Es ist Mitte Juli, und ein kleiner Greifvogel taumelt an meinem Fenster vorbei. Die Landung im Baum wirkt noch etwas unbeholfen. Vom Nachbarzimmer aus sehe ich: Es ist ein junger Falke, der dort
im Geäst turnt, und sich schließlich sein Gefieder wieder zurecht zupft. Er scheint der erste flügge gewordenen Jungvogel der diesjährigen Brut zu sein.

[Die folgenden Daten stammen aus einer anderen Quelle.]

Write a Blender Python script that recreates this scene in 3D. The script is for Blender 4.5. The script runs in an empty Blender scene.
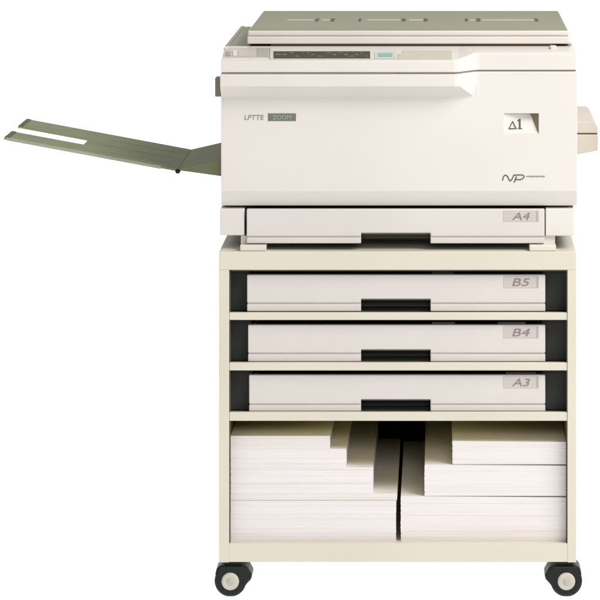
import bpy, bmesh, math, random
from mathutils import Vector, Matrix

random.seed(7)
scene = bpy.context.scene
COL = scene.collection

# ---------------------------------------------------------------- measures
# the camera stands 6 m in front of the cabinet's front plane (y = 0);
# sizes were measured on the photograph and are converted to metres here
CAM_D, CAM_Z, FPX, VX, VY = 6.0, 1.425, 3444.0, 440.0, -220.0
def X(px, y=0.0): return (px - VX) * (CAM_D + y) / FPX
def Z(py, y=0.0): return CAM_Z - (py - VY) * (CAM_D + y) / FPX

# ---------------------------------------------------------------- materials
def new_mat(name):
    m = bpy.data.materials.new(name); m.use_nodes = True
    nt = m.node_tree
    return m, nt, nt.nodes['Principled BSDF']

def surf(name, rgb, rough=0.5, var=0.04, vscale=9.0, grain=350.0, bump=0.04, spec=0.4, speck=0.0):
    """a painted or moulded surface: slow tint drift, fine grain in colour, roughness and bump"""
    m, nt, b = new_mat(name)
    N, L = nt.nodes, nt.links
    tc = N.new('ShaderNodeTexCoord')
    n1 = N.new('ShaderNodeTexNoise'); n1.inputs['Scale'].default_value = vscale; n1.inputs['Detail'].default_value = 5
    L.new(tc.outputs['Object'], n1.inputs['Vector'])
    n2 = N.new('ShaderNodeTexNoise'); n2.inputs['Scale'].default_value = grain; n2.inputs['Detail'].default_value = 3
    L.new(tc.outputs['Object'], n2.inputs['Vector'])
    ramp = N.new('ShaderNodeValToRGB')
    lo = [c * (1 - var) for c in rgb]; hi = [min(1, c * (1 + var)) for c in rgb]
    ramp.color_ramp.elements[0].position = 0.3; ramp.color_ramp.elements[0].color = (*lo, 1)
    ramp.color_ramp.elements[1].position = 0.7; ramp.color_ramp.elements[1].color = (*hi, 1)
    L.new(n1.outputs['Fac'], ramp.inputs['Fac'])
    out = ramp.outputs['Color']
    if speck:
        mx = N.new('ShaderNodeMixRGB'); mx.blend_type = 'MULTIPLY'; mx.inputs['Fac'].default_value = speck
        L.new(out, mx.inputs['Color1']); L.new(n2.outputs['Fac'], mx.inputs['Color2']); out = mx.outputs['Color']
    L.new(out, b.inputs['Base Color'])
    mr = N.new('ShaderNodeMapRange'); mr.inputs['To Min'].default_value = rough - 0.07; mr.inputs['To Max'].default_value = rough + 0.07
    L.new(n1.outputs['Fac'], mr.inputs['Value']); L.new(mr.outputs['Result'], b.inputs['Roughness'])
    b.inputs['Specular IOR Level'].default_value = spec
    if bump:
        bp = N.new('ShaderNodeBump'); bp.inputs['Strength'].default_value = bump; bp.inputs['Distance'].default_value = 0.001
        L.new(n2.outputs['Fac'], bp.inputs['Height']); L.new(bp.outputs['Normal'], b.inputs['Normal'])
    return m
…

Seit zwei Jahren verbringe ich meine Arbeitstage in Gesellschaft von Turmfalken. Nein, ich habe nicht das Glück, im Tierschutz oder als Falkner meine Brötchen zu verdienen, sondern gehe einem
ganz normalen Bürojob in Bayerns Landeshauptstadt nach. Doch schräg über meinem Fenster, in der Leuchtreklame meines Arbeitgebers, hat sich ein Brutpaar niedergelassen. Turmfalken bauen - wie
alle Falken - keine Nester, aber in der inneren Rundung des Buchstaben "O" , haben "meine" Falken in einem ehemaligen Krähennest ihre Heimat gefunden. Ob die Übernahme friedlich erfolgte, ist mir
nicht bekannt. Aber die Krähenfamilie residiert inzwischen in den "Buchstaben" um die Ecke, und Nachbarschaftsstreitigkeiten in der Luft bleiben oft nicht aus.